This dirty war, one of the dirtiest in recent history, will be remembered after the bestial killing of civilians and prisoners of war. By destroying thoroughly Vukovar, house by house, Gen. Kadijevic's army and Serbian paramilitary formations killed thousands of people. After the city fell, mass executions of captured Croats occured. It is estimated that several hundreds were killed on that occasion while a certain number were allegedly transported to Serbia. Of course, the Croats were not innocent in the conflict with the rebel Serbs. Crimes in Gospic and other places are the object of an international investigation. In every war, a crime and revenge go hand in hand, closing the infernal cycle of death. During the war in Croatia many prisoners of war were shot on the spot, as is confirmed by many mass graves. Hatred was stronger than any human concern.

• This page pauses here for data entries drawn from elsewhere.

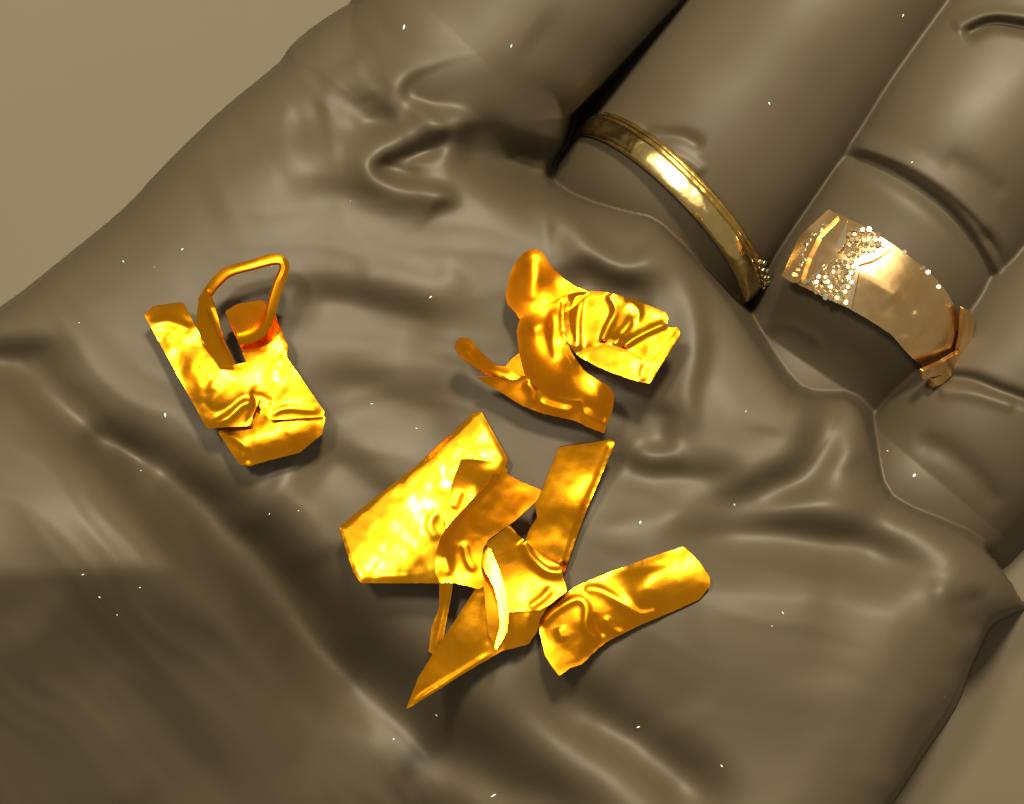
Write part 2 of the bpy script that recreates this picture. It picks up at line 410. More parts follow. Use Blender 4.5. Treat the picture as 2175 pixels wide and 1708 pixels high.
def sheet(name, outline, ctrl, m, parent=None, th=5, creases=(), rim=0, rimw=7, step=5, r=4, zf=None, wob=1.0, wav=0, seed=1, tilt=None):
    o = round_poly(outline, r)
    o = o + (rng.random(o.shape)-.5)*wob
    mn, mx = o.min(0), o.max(0)
    xs = np.arange(mn[0], mx[0], step); ys = np.arange(mn[1], mx[1], step*.87)
    X, Y = np.meshgrid(xs, ys); X = X + (np.arange(len(ys)) % 2)[:, None]*step*.5
    X, Y = X.ravel(), Y.ravel()
    cl = np.vstack([o, o[:1]])
    d, _, _ = pdist(X, Y, cl); k = inside(X, Y, [tuple(q) for q in o]) & (d > step*.55)
    pts = np.vstack([o, np.c_[X[k], Y[k]]])
    edges = [(i, (i+1) % len(o)) for i in range(len(o))]
    vs, es, fs, _, _, _ = delaunay_2d_cdt([Vector(p) for p in pts], edges, [], 1, 1e-5)
    vs = np.array([(v.x, v.y) for v in vs])
    fs = [f for f in fs]
    f = zf or tps(ctrl)
    Zs = f(vs[:, 0], vs[:, 1]).astype(float)
    Xv, Yv = vs[:, 0], vs[:, 1]
    for c in creases:
        kw = c[-1] if isinstance(c[-1], dict) else {}
        c = c[:-1] if isinstance(c[-1], dict) else c
        stroke(Zs, Xv, Yv, c[0], c[1]*.6, *c[2:], **kw)
    if rim:
        d, _, _ = pdist(Xv, Yv, cl); Zs += rim*np.exp(-(d/rimw)**2)
    if tilt is None and zf is None and m is M['gold_yellow']: tilt = (.035, .07)
    if tilt: Zs += tilt[0]*(Xv-Xv.mean()) + tilt[1]*(Yv-Yv.mean())
    if wav: Zs += vnoise(Xv, Yv, 34, seed)*wav + vnoise(Xv, Yv, 16, seed+1)*wav*.35
    top = [P(x, y, z) for x, y, z in zip(Xv, Yv, Zs)]
    # thickness along the surface normal
    bmx = bmesh.new()
    tv = [bmx.verts.new(p) for p in top]
    for q in fs:
        try: bmx.faces.new([tv[i] for i in q])
        except ValueError: pass
    bmx.normal_update()
    if sum(fc.normal.z for fc in bmx.faces) < 0:
        bmesh.ops.reverse_faces(bmx, faces=bmx.faces[:]); bmx.normal_update()
    nor = [v.normal.copy() for v in tv]
    bfaces = [[v.index for v in fc.verts] for fc in bmx.faces]
    bmx.verts.index_update()
    bfaces = [[v.index for v in fc.verts] for fc in bmx.faces]
    bd = [e for e in bmx.edges if len(e.link_faces) == 1]
    bl = []
    for e in bd:
        l = e.link_loops[0]; bl.append((l.vert.index, l.link_loop_next.vert.index))
    bv = [bmx.verts.new(tv[i].co - nor[i]*th*K) for i in range(len(tv))]
    for q in bfaces: bmx.faces.new([bv[i] for i in reversed(q)])
    for a, b in bl:
        fc = bmx.faces.new([tv[b], tv[a], bv[a], bv[b]])
    me = bpy.data.meshes.new(name)
    loose = [v for v in bmx.verts if not v.link_faces]
    bmesh.ops.delete(bmx, geom=loose, context='VERTS')
    bmx.to_mesh(me); bmx.free()
    ob = link(name, me, m, parent)
    # keep the rim crisp
    me.set_sharp_from_angle(angle=math.radians(50))
    return ob

def ribbon(name, path, wdt, hgt, m, parent, n=6):
    """a bent flat strip standing on its edge: path x,y,z ; wdt across, hgt upright"""
    p = smooth_pts(path, 2)
    bmx = bmesh.new(); rings = []
    for i, q in enumerate(p):
        a = p[max(0, i-1)]; b = p[min(len(p)-1, i+1)]; d = (b-a)[:2]; d /= np.hypot(*d)+1e-9; nrm = np.array([-d[1], d[0]])
        wq = wdt*(1+.05*math.sin(i*.9)); hq = hgt
        prof = [(-.5, -1), (-.5, -.30), (-.30, -.02), (.05, .0), (.5, -.3), (.5, -1)]
        rings.append([bmx.verts.new(P(q[0]+nrm[0]*u*wq, q[1]+nrm[1]*u*wq, q[2]+v*hq)) for u, v in prof])
    for a, b in zip(rings[:-1], rings[1:]):
        for j in range(6): bmx.faces.new([a[j], a[(j+1) % 6], b[(j+1) % 6], b[j]])
    bmx.faces.new(rings[0][::-1]); bmx.faces.new(rings[-1])
    bmesh.ops.recalc_face_normals(bmx, faces=bmx.faces[:])
    me = bpy.data.meshes.new(name); bmx.to_mesh(me); bmx.free()
    ob = link(name, me, m, parent); me.set_sharp_from_angle(angle=math.radians(40)); return ob

def cv(n):
    ox, oy, s = {1: (265.6, 504.6, .3110), 2: (929.5, 478.0, .27983), 3: (663.9, 849.8, .41513), 4: (1115.4, 159.3, .31096), 5: (1566.8, 371.8, .3109)}[n]
    up = 14 if n == 1 else 0
    def f(pts): return [(ox+s*p[0], oy+s*p[1]) + tuple(q+up for q in p[2:]) for p in pts]
    return f
c1, c2, c3, c4, c5 = (cv(i) for i in range(1, 6))
def C(cf, pts, *a): return (cf(pts),) + a

# ---- scrap 1: flattened clasp with a bent loop
t = empty('gold_clasp', P(430, 760, skin_z(430, 760)), 'flattened yellow gold clasp with a bent open loop, alone at the left of the palm', 'gold scrap')
sheet('plate', c1([(130, 530), (190, 470), (395, 443), (510, 660), (650, 905), (755, 868), (828, 852), (770, 700), (700, 560), (860, 470), (1010, 470), (1040, 570), (1112, 740), (1102, 815), (1230, 1000), (1362, 1190), (1355, 1225), (985, 1245), (905, 1135), (850, 1285), (740, 1292), (560, 1305)]),
      c1([(130, 530, 62), (395, 443, 72), (300, 560, 58), (430, 800, 66), (560, 1300, 62), (660, 900, 74), (800, 1000, 70), (900, 1130, 66), (1100, 1000, 58), (1112, 740, 50), (900, 600, 44), (1360, 1200, 46), (1100, 1230, 62), (700, 1250, 72), (780, 700, 40)]),
      M['gold_yellow'], t, th=4, rim=.6, rimw=4, wav=1.6, seed=11,
      creases=[C(c1, [(150, 600), (300, 575), (480, 640)], -5, 9, 12), C(c1, [(560, 1290), (700, 1230), (800, 1140), (900, 1130)], 9, 7, 9),
               C(c1, [(600, 1200), (720, 1150), (840, 1060)], -5, 7, 9), C(c1, [(850, 1040), (900, 1130), (830, 1290)], -7, 6, 7),
               C(c1, [(980, 1230), (1100, 1170), (1350, 1190)], 7, 9, 6), C(c1, [(560, 1000), (640, 1060), (560, 1150)], 6, 18, 12),
               C(c1, [(900, 1000), (900, 1060), (1010, 1140)], -5, 8, 8)])
sheet('folded_end', c1([(630, 1322), (740, 1300), (830, 1120), (985, 1180), (1150, 1205), (1330, 1185), (1368, 1230), (1345, 1345), (1190, 1472), (990, 1520), (850, 1562), (780, 1550), (720, 1460)]),
      c1([(640, 1320, 40), (985, 1252, 52), (1330, 1195, 44), (900, 1400, 60), (1150, 1350, 60), (800, 1550, 46), (1000, 1520, 44), (1190, 1470, 40), (1345, 1345, 42), (700, 1430, 48)]),
      M['gold_yellow'], t, th=4, wav=1.5, seed=13, creases=[C(c1, [(680, 1330), (820, 1430), (790, 1550)], 6, 8, 8), C(c1, [(830, 1440), (840, 1540)], -6, 6, 6)])
sheet('tab', c1([(683, 508), (760, 460), (925, 430), (960, 440), (950, 560), (925, 650), (765, 690)]),
      c1([(683, 508, 88), (925, 430, 92), (950, 600, 74), (765, 690, 72), (820, 560, 80)]), M['gold_orange'], t, th=5, wav=.6, seed=15)
ribbon('loop', c1([(770, 695, 84), (860, 680, 90), (935, 640, 100), (975, 570, 108), (1010, 440, 116), (1050, 310, 122), (1090, 210, 126), (1065, 155, 128), (990, 152, 128), (880, 185, 126), (760, 215, 122), (680, 250, 118), (600, 330, 112), (545, 410, 104)]), 23, 24, M['gold_amber'], t)
sheet('loop_root', c1([(505, 405), (560, 350), (600, 440), (640, 560), (665, 700), (700, 770), (750, 872), (650, 905), (590, 800), (520, 690), (482, 580)]),
      c1([(500, 430, 100), (580, 470, 106), (482, 600, 78), (640, 620, 104), (590, 800, 74), (660, 900, 76), (740, 860, 86)]), M['gold_amber'], t, th=4, wav=.8, seed=17,
      creases=[C(c1, [(570, 470), (640, 640), (740, 860)], 9, 7, 5, dict(tap=.05))])

# ---- scrap 2: crumpled piece like petals
t = empty('crumpled_gold_foil', P(1170, 690, skin_z(1170, 690)), 'crumpled orange gold sheet opened like petals, uppermost piece in mid palm', 'gold scrap')
B2 = 40
sheet('lower_layer', c2([(298, 1155), (380, 1150), (600, 1175), (640, 1120), (760, 1180), (900, 1250), (1090, 1270), (1130, 1400), (1280, 1500), (1270, 1582), (1150, 1540), (1040, 1485), (800, 1432), (640, 1372), (480, 1270), (340, 1190)]),
      c2([(298, 1155, 60+B2), (600, 1180, 44+B2), (480, 1270, 42+B2), (800, 1430, 40+B2), (760, 1250, 48+B2), (1090, 1330, 50+B2), (1270, 1570, 36+B2), (1040, 1480, 38+B2)]),
      M['gold_orange'], t, th=4, wav=1.2, seed=21, creases=[C(c2, [(660, 1180), (720, 1260), (730, 1370)], 9, 10, 10), C(c2, [(760, 1340), (900, 1390), (1040, 1410)], 7, 7, 9)])
sheet('tail', c2([(130, 935), (145, 880), (190, 850), (240, 860), (330, 960), (440, 1065), (520, 1075), (650, 1135), (610, 1170), (560, 1175), (380, 1132), (260, 1070), (180, 1010)]),
      c2([(130, 935, 96+B2), (240, 860, 88+B2), (300, 1000, 80+B2), (400, 1110, 66+B2), (440, 1065, 60+B2), (620, 1150, 56+B2)]), M['gold_orange'], t, th=4, wav=.5, seed=23,
      creases=[C(c2, [(160, 900), (300, 1040), (420, 1115), (600, 1160)], -6, 10, 6)])
sheet('inner_petal', c2([(515, 1072), (570, 1010), (625, 965), (680, 1050), (690, 1150), (600, 1140)]),
      c2([(515, 1072, 54+B2), (625, 965, 60+B2), (680, 1140, 60+B2)]), M['gold_amber'], t, th=5)
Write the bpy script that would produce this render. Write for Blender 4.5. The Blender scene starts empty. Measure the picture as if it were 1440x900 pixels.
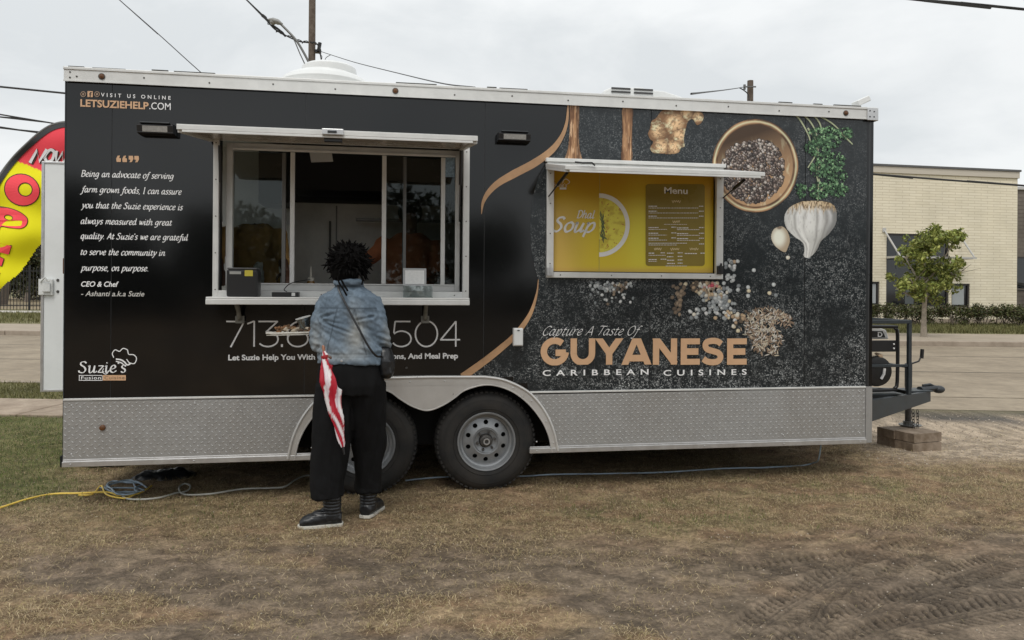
import bpy, bmesh, math, random
import numpy as np
from mathutils import Vector, Matrix, noise
from mathutils.geometry import tessellate_polygon
random.seed(7); rng = np.random.default_rng(7)
SC = bpy.context.scene; COL = SC.collection
R = math.radians
# ------------------------------------------------------------------ camera
FPX = 1080.0; CX, CY = 720.0, 405.0; ROLL = 0.007
CAM = Vector((2.011, -5.351, 1.445)); PSI = math.atan2(0.167, 0.986)
FW = Vector((math.sin(PSI), math.cos(PSI), 0)); RT = Vector((math.cos(PSI), -math.sin(PSI), 0)); UP = Vector((0, 0, 1))
cam = bpy.data.cameras.new('camera'); camo = bpy.data.objects.new('camera', cam); COL.objects.link(camo)
cr = RT * math.cos(ROLL) + UP * math.sin(ROLL); cu = -RT * math.sin(ROLL) + UP * math.cos(ROLL)
mw = Matrix((cr, cu, -FW)).transposed().to_4x4(); mw.translation = CAM; camo.matrix_world = mw
cam.sensor_width = 36; cam.lens = FPX / 1440 * 36; cam.shift_y = -45 / 1440; cam.clip_end = 3000; cam.clip_start = 0.05
SC.camera = camo
# ------------------------------------------------------------------ world, sun, exposure
SC.view_settings.view_transform = 'Standard'; SC.view_settings.look = 'None'; SC.view_settings.gamma = 1
SC.view_settings.exposure = 0.0
SUN_EL, SUN_AZ = R(58), R(200)
w = bpy.data.worlds.new('World'); SC.world = w; w.use_nodes = True; nt = w.node_tree
bg = nt.nodes['Background']; bg.inputs['Strength'].default_value = 0.12
sky = nt.nodes.new('ShaderNodeTexSky'); sky.sky_type = 'NISHITA'; sky.sun_disc = False
sky.sun_elevation = SUN_EL; sky.sun_rotation = SUN_AZ
tc = nt.nodes.new('ShaderNodeTexCoord')
mp = nt.nodes.new('ShaderNodeMapping'); mp.inputs['Scale'].default_value = (1, 1, 2.2); mp.inputs['Location'].default_value = (.4, 0, .2)
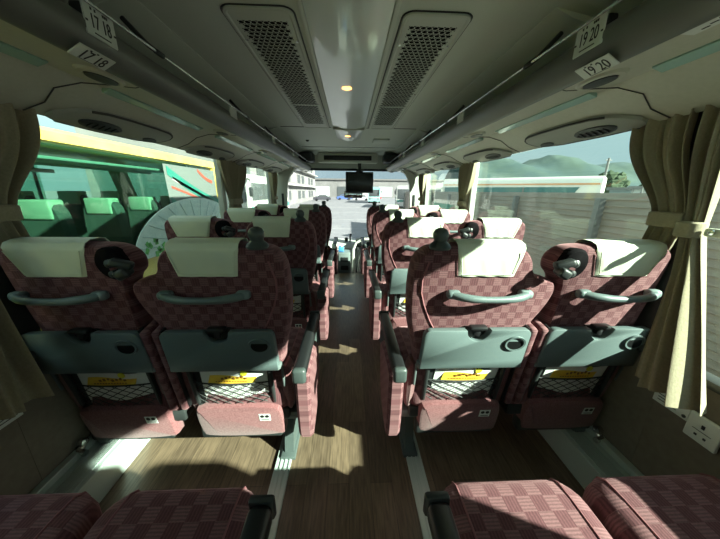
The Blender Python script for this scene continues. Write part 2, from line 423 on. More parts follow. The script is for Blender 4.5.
        mb.lathe([(0, -.02), (.013, -.018), (.014, .012), (0, .02)], (a * .205, -.03, 1.02), 12, Matrix.Rotation(PI / 2, 4, 'X')); mb.lathe([(0, -.018), (.011, -.016), (.011, .014), (0, .018)], (a * .21, -.03, .986), 12, Matrix.Rotation(PI / 2, 4, 'X'))
        mb.build('coat_hook', M['dark'], t)
    # folding armrest stowed upright beside the backrest on the shared side
    b = sd if kind == 'aisle' else -sd
    mb = MB(); mb.box((b * (.222 if kind == 'aisle' else .217), BY(.55) + .022, .55), (.032, .11, .42), .012, 3, rot=(R(10), 0, 0)); fa = mb.build('folding_armrest', M['side'], t)
    mb = MB(); mb.box((b * (.203 if kind == 'aisle' else .198), BY(.55) - .008, .55), (.008, .03, .41), .003, rot=(R(10), 0, 0)); mb.build('armrest_trim', M['black'], fa)
    return t

ORD = {0: 'foreground', 1: 'nearest', 2: 'second', 3: 'third', 4: 'frontmost'}
PITCH = .83
seats = {}
for sd, sname in ((1, 'right'), (-1, 'left')):
    for kind, cx in (('aisle', .49), ('window', .972)):
        proto = seat(kind, sd)
        for k in range(5):
            o = proto if k == 0 else copy_tree(proto)
            y0 = (.90 if sd > 0 else .905) + PITCH * (k - 1) - (.115 if k == 0 else 0)
            o.location = (sd * (cx if sd > 0 else cx - .004), y0, 0)
            o['group'] = 'maroon checked coach seats'
            lit = 'sunlit ' if sd > 0 else 'shaded '
            if k == 0:
                lab = {('aisle', 1): 'maroon seat with dark armrest cut off at the bottom, right of the aisle',
                       ('aisle', -1): 'maroon seat with dark armrest cut off at the bottom, left of the aisle',
                       ('window', 1): 'maroon seat cushion in the bottom right corner, beside the wall socket',
                       ('window', -1): 'maroon seat cushion in the bottom left corner, beside the ribbed silver ledge'}[(kind, sd)]
            elif k == 1:
                lab = {('aisle', 1): 'large sunlit maroon aisle seat right of the aisle, nearest seatback with grip knob',
                       ('aisle', -1): 'large shaded maroon aisle seat left of the aisle, nearest seatback with grip knob',
                       ('window', 1): 'large maroon window seat half shaded by the right hand curtains',
                       ('window', -1): 'large dark maroon window seat at the far left edge by the curtain'}[(kind, sd)]
            else:
                lab = '%smaroon %s seat %s, %s of the aisle' % (lit, kind, {2: 'one row beyond the nearest full row', 3: 'two rows beyond the nearest full row', 4: 'in the farthest row'}[k], sname)
            o['label'] = lab
            seats[(sd, kind, k)] = o

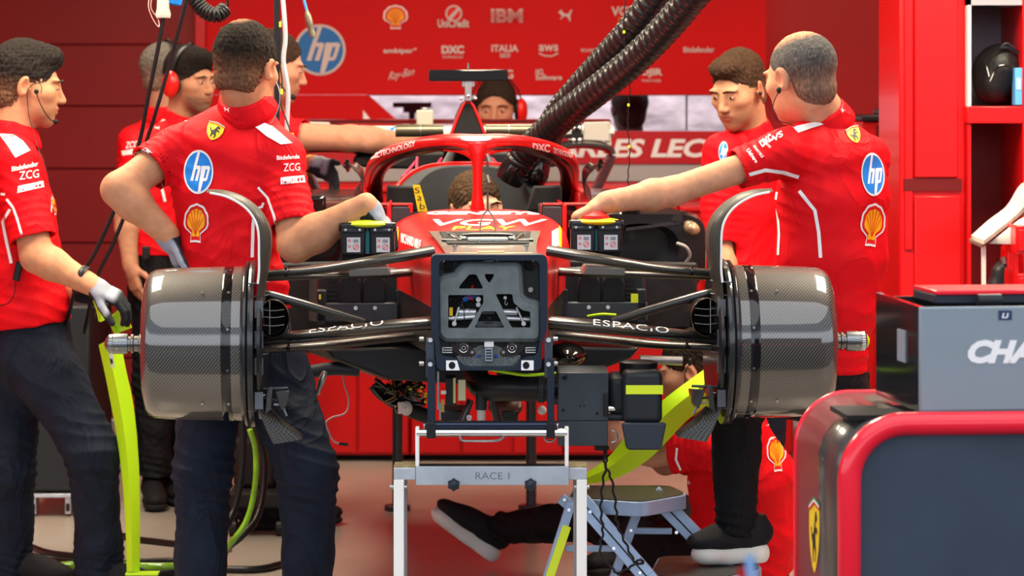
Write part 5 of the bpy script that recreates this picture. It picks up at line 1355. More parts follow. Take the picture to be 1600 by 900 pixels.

The Serbs installed crime into their greater Serbian project as the goal of the war. They committed such atrocities against Bosniak [Bosnian Muslims] people that even their descendants will have to pay for the sins of the ancestors. The whole Bosniak families were killed in many burned to the ground villages. The number of the missing is in the thousands. The Belgrade regime claims there are no prisoners of war in its territory, but the reliable UN sources signal the opposite, stating that some may be held in the camps close to Nis and abandoned Aleksinac mines. Manfred Novak, chief of the U.N. commission for missing persons, stated that almost 600 requests to the Belgrade authorities remained unanswered due to their refusal to cooperate with the U.N.
Milosevic's police is also quiet about the abduction of a group of Muslims from the train at the station in Strpci, which happened at the end of March 1993. Although only an episode in the mass suffering of civilians, this abduction is one of the greatest mysteries of that kind in this war. Strpci is a small train station on a short stretch of the Belgrade-Bar railroad which passes through Bosnia. On the tragic day, a group of armed men boarded the train and took away 20 passengers after checking their identity papers. Two months later, Slobodan Milosevic received the relatives of the abducted citizens of unrecognized Yugoslavia, promising to "turn heaven and earth" and clarify the destiny of the missing. As usual, Milosevic didn't fulfill the promise. Instead, the Pale authorities said that "the army of the republic Srpska destroyed a paramilitary group which was responsible for the abduction." Until today, the destiny of the abducted passengers is not known.
There are different data about the number of missing in Bosnia-Hercegovina. International Committee of Red Cross, the most competent organization in this area, will have a difficult task in Bosnia. It is never easy to find the truth in these painful questions. Sarajevo and Pale are locked in fruitless negotiations about the release of about 400 persons from the jails on Kula and Tarcin respectively. Sarajevo persistently insists on clearing up the destiny of 178 Bosniaks-muslims from Hadzici who were taken from their homes in May 1992. The only condition of the government of Bosnia-Hercegovina for the release of all Serbs jailed in Tarcin is that [the authorities in] Pale say anything about the destiny of those people. The destiny of 28 Croats from Bugojno, who according to their relatives were taken by the bosniak army is also unclear.
Politics, in principle, does not have an ear for human suffering, especially during a war. Just before the unsuccessful meeting of the above mentioned commissions in Belgrade a Yugoslav representative said:" our concern in this matter should not be thr politics but the people and their families. We should help them." Deception, therefore, [even] before [the meeting started.] everything else. Because the true concern here is the politics and not the people. Gogol, in "Dead Souls" testifies about the way in which the functionaries in imperial Russia counted the dead as the living in order to steal their income. The politics in this war deals in living and dead.
The Serbs confirmed several months ago that they had on their lists 25 persons sought by the Croatian side. However when the UN representatives went to find those people, they did not find anyone. Recently, a group of Croats deported from Western Slavonia to the Serb jails in 1991 was somehow tracked down. But what about hundreds and hundreds of others, still classified as missing? Maybe a few of them are still in a camp or a jail. The majority was probably massacred. That is typical of this war. The truth about them is buried for now, but it will come to the surface one day. The tragedy is in the fact that nobody wants to announce that truth to the people; that is a crime of politics against the families of the missing and abducted.